Reconociendo el éxito de sus rivales, la campaña de Clinton –que después del “supermartes” de febrero estaba quebrada– trató de subirse al carro. Era demasiado tarde. “Ella corrió la mejor campaña posible en el viejo modelo”, comentó un especialista a The Atlantic Monthly. “Y fue derrotada por un debutante”.

En 2004, la campaña del ex gobernador de Vermont, Howard Dean, en las primarias demócratas marcó un camino: internet podía ser muy útil para transformar un candidato desconocido en un fenómeno. Pero la campaña de Obama –y quienes se fueron sumando a ella–, llevaron las cosas a otro nivel. “Si nosotros fuimos los hermanos Wright, ellos son la misión del Apollo”, comparó Joe Trippi, el jefe de campaña de Dean, a Time.

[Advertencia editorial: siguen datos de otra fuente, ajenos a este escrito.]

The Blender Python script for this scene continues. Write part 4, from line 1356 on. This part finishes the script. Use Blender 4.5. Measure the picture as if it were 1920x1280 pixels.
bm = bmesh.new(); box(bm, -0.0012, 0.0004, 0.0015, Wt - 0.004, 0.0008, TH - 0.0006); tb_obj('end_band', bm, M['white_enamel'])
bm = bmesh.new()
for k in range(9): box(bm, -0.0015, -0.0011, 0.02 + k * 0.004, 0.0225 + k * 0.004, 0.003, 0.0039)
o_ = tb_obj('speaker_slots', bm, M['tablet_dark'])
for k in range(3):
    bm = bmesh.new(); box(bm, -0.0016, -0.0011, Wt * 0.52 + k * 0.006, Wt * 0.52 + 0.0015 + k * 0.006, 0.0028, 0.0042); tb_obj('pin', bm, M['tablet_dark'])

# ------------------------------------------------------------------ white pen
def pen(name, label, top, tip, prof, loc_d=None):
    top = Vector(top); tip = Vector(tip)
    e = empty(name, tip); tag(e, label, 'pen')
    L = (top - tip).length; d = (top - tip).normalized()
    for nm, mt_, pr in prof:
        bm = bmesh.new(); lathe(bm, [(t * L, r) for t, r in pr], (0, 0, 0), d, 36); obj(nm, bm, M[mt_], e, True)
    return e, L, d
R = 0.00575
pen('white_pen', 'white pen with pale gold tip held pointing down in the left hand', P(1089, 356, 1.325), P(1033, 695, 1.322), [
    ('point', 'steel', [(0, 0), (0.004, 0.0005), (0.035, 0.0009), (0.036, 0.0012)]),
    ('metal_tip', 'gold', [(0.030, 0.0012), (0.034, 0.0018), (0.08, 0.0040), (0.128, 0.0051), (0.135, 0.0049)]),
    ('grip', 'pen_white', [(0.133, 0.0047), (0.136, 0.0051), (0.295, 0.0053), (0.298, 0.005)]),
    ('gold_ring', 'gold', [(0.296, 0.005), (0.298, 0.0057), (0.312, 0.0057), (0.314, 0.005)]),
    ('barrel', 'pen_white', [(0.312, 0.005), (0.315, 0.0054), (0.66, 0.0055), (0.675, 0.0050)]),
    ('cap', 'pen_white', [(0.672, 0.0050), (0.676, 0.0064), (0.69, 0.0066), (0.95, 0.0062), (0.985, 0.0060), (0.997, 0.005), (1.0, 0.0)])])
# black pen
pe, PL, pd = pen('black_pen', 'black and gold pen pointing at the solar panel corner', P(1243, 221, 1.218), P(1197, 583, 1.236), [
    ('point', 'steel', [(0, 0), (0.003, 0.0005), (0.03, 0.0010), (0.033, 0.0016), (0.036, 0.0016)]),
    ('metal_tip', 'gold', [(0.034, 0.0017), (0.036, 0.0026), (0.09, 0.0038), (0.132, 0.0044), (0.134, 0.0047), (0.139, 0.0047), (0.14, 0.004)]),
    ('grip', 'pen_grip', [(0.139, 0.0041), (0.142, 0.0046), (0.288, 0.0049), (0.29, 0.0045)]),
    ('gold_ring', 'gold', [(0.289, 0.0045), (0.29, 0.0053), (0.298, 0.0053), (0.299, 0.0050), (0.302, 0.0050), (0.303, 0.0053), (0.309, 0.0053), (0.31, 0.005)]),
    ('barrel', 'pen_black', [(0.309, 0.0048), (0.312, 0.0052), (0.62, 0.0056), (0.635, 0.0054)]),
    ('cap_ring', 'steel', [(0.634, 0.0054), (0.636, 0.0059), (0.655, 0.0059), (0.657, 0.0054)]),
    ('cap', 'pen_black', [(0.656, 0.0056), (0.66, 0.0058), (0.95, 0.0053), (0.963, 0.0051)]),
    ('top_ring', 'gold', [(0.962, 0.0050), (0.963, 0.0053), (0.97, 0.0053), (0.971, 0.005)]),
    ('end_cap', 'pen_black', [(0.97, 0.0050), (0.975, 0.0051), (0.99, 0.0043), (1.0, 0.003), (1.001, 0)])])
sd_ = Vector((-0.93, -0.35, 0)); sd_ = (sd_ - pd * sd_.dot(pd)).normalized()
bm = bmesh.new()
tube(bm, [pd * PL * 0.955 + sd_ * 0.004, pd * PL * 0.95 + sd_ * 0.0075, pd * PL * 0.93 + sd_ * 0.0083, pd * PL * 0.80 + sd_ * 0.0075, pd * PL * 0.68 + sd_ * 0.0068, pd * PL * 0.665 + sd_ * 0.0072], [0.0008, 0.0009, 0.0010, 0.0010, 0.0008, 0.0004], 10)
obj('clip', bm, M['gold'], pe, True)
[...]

Con Obama ha irrumpido un nuevo modelo de hacer campaña. Si ese modelo lo lleva a la Casa Blanca después de las elecciones del 4 de noviembre, está por verse. Pero cuando todo el ruido, los globos de colores y el juramento solemne queden en el pasado, de seguro permanecerá al menos una estela de estudiosos tratando de descifrar la manera de aplicar el modelo a otras campañas, de otros candidatos, en otros países. Para un hombre a punto de cruzar el umbral de la historia, ésa es otra manera de escribirla.